AIM: Your task is to locate every line holding the string "scene" and to copy each of them.

DATASET EXTRACT:
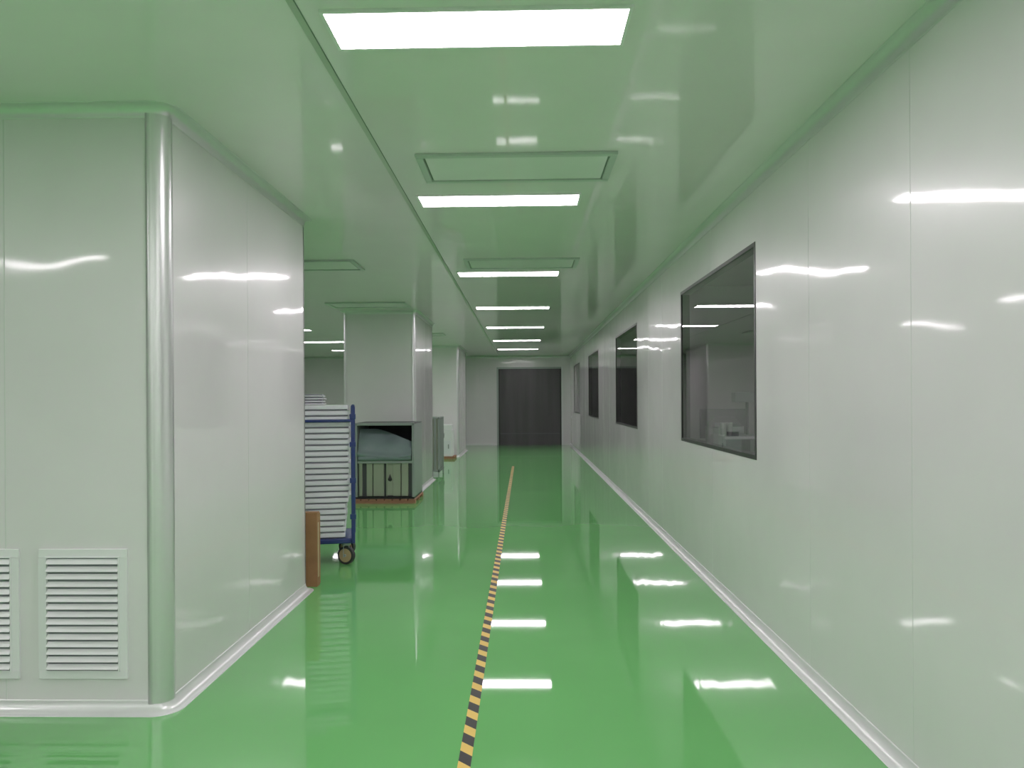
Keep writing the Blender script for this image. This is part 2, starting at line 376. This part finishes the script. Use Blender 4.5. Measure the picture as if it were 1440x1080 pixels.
for x in (0.03,0.77):
    for y in (0.04,1.86): b.cyl((x,y,0),(x,y,0.96),0.02,M_steel)
b.done(loc=(1.85,7.3,0))
b=B("bench_instrument")
b.box(0,0.46,0,0.5,0,0.24,M_grey,bev=0.02); b.box(0.03,0.26,-0.008,0.0,0.05,0.20,M_dark); b.cyl((0.10,0.25,0.24),(0.10,0.25,0.36),0.06,M_steel)
b.cyl((0.36,-0.03,0.11),(0.36,0,0.11),0.06,M_black,24); b.cyl((0.36,-0.035,0.11),(0.36,-0.03,0.11),0.04,M_white,24)
b.cyl((0.32,0.3,0.24),(0.32,0.3,0.60),0.015,M_dark); b.box(0.18,0.40,0.24,0.36,0.56,0.66,M_grey,bev=0.01)
b.box(0.02,0.44,-0.012,0.0,0.21,0.235,M_white)
b.done(loc=(1.9,7.4,1.0))
b=B("bench_centrifuge")
b.cyl((0.2,0.2,0),(0.2,0.2,0.30),0.2,M_grey,32); b.cyl((0.2,0.2,0.30),(0.2,0.2,0.40),0.19,M_dark,32,r2=0.10); b.box(0.08,0.32,-0.02,0.02,0.05,0.15,M_white)
b.done(loc=(1.95,8.1,1.0))
b=B("bench_monitor")
b.box(-0.15,0.15,-0.1,0.1,0,0.02,M_dark); b.cyl((0,0,0.02),(0,0,0.2),0.02,M_dark); b.box(-0.28,0.28,-0.03,0.01,0.14,0.48,M_dark,bev=0.008)
b.done(loc=(2.3,8.9,1.0))

# ---------------------------------------------------------------- world / camera / colour
w=bpy.data.worlds.new("w"); sc.world=w; w.use_nodes=True
w.node_tree.nodes["Background"].inputs[0].default_value=(0.5,0.55,0.5,1); w.node_tree.nodes["Background"].inputs[1].default_value=0.1
cd=bpy.data.cameras.new("camera"); cam=bpy.data.objects.new("camera",cd); sc.collection.objects.link(cam); sc.camera=cam
cd.sensor_width=36; cd.lens=27.0; cd.shift_y=22/1440; cd.clip_start=0.05; cd.clip_end=100
yaw=1.3
cd.shift_x=-(17-1080*math.tan(math.radians(yaw)))/1440
cam.matrix_world=Matrix.Translation((0,0,1.6))@Matrix.Rotation(math.radians(yaw),4,'Z')@Matrix.Rotation(math.radians(90),4,'X')@Matrix.Rotation(math.radians(-0.35),4,'Z')
sc.view_settings.view_transform='Standard'; sc.view_settings.look='None'; sc.view_settings.exposure=0.0; sc.view_settings.gamma=1.12
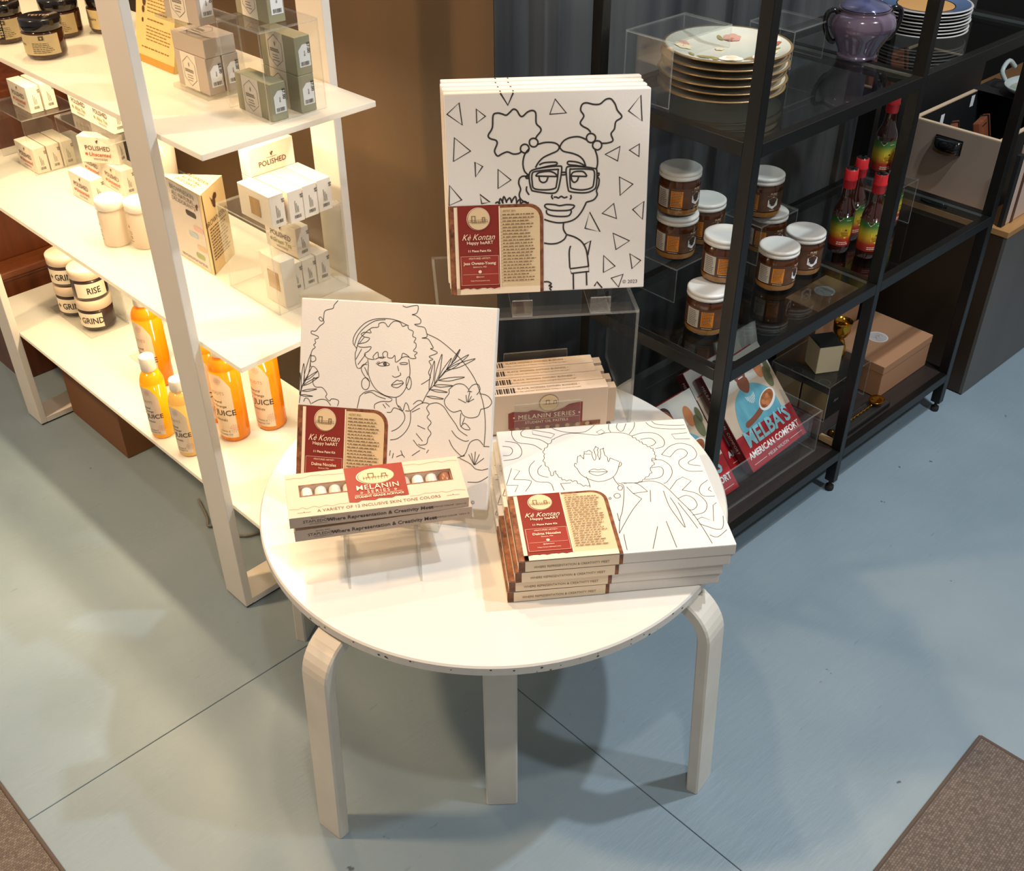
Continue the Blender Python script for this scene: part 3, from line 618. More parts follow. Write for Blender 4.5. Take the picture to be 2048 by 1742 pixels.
# ------------------------------------------------------------------ clear risers and easels on the table
def place_local(k, name, label, cat, loc, rotz, group=None): return k.place(name, label, cat, loc, rotz, group)
k = Kind(); hr = 0.242; ex = 0.005
k.part('top_plate', MB().slab(-0.345, 0.0, 0, 0.24, hr - ex, hr), AC)
k.part('side_panel', MB().slab(-ex, 0.0, 0, 0.24, 0.0, hr - ex), AC)
k.part('side_panel', MB().slab(-0.345, -0.345 + ex, 0, 0.24, 0.0, hr - ex), AC)
k.place('acrylic_riser', 'tall clear acrylic riser holding the glasses girl canvases', 'display riser', (0.2195, 1.601, ZT + 0.0005), 0.105)
# the two little easels under the propped row of canvases
def easel_kind(depth=0.095, lip=0.030):
    k = Kind(); w = 0.034; t = 0.004
    k.part('lip', MB().slab(-w / 2, w / 2, 0, t, 0.0, lip), AC)
    k.part('base', MB().slab(-w / 2, w / 2, t, depth, 0.0, t), AC)
    T = Matrix.Translation((0, depth, 0)) @ Matrix.Rotation(R(-10), 4, 'X')
    k.part('back_support', MB().slab(-w / 2, w / 2, 0, t, 0.0, 0.15, T=T), AC)
    return k
ke = easel_kind()
_d = PC.to_3x3() @ Vector((0, 0, 1))
for x, lab in ((-0.045, 'left'), (0.088, 'right')):
    p = PC @ Vector((x, -CS / 2, 0.012)); ke.place('acrylic_easel', 'small clear easel under the propped canvas row, %s of the pair' % lab, 'easel', (p.x, p.y - 0.002, ZT + hr + 0.001), 0.08206, 'small clear easels under the propped canvases')
# raised rest under the paint boxes
k = Kind(); hb = 0.078; t = 0.004
k.part('fin', MB().slab(-0.002, 0.002, 0, 0.125, 0, hb - t), AC)
k.part('fin', MB().slab(0.107, 0.111, 0, 0.125, 0, hb - t), AC)
k.part('deck', MB().slab(-0.006, 0.115, 0.035, 0.125, hb - t, hb), AC)
k.place('acrylic_stand', 'low clear stand under the two acrylic paint boxes', 'display stand', (-0.2481, 1.1760, ZT + 0.0005), R(8.5))
# easel holding the leaning canvas
k = Kind()
T = Matrix.Rotation(R(-29.8), 4, 'X')
k.part('back_panel', MB().slab(-0.09, 0.09, 0.0, 0.004, 0.0, 0.20, T=T), AC)
k.part('base_strip', MB().slab(-0.09, 0.09, -0.06, 0.075, 0.0, 0.004), AC)
k.part('lip', MB().slab(-0.09, 0.09, -0.06, -0.056, 0.004, 0.05), AC)
p = PA @ Vector((0, -CS / 2, -0.026)); 
k.place('acrylic_easel', 'clear easel behind the canvas drawn with a winking woman', 'easel', (p.x, p.y + 0.012, ZT + 0.0005), -0.20247)

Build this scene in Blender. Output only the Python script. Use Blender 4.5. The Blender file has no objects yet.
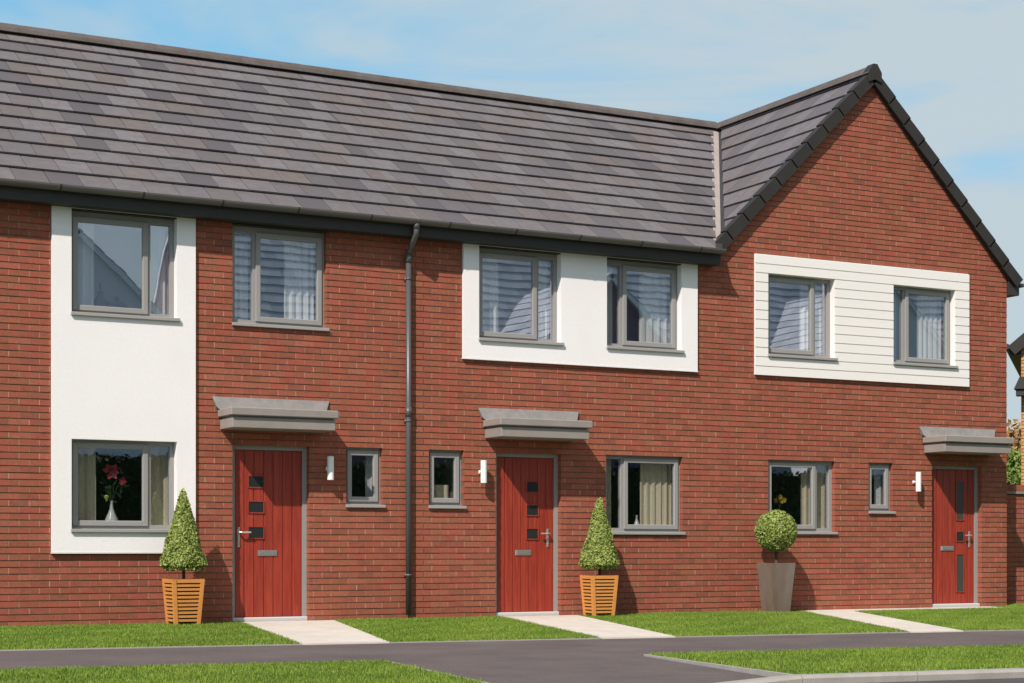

REPLY:
Continue the Blender Python script for this scene: part 3, from line 618. More parts follow. Write for Blender 4.5. Take the picture to be 2048 by 1742 pixels.
Build this scene in Blender. Output only the Python script. Use Blender 4.5. The Blender file has no objects yet.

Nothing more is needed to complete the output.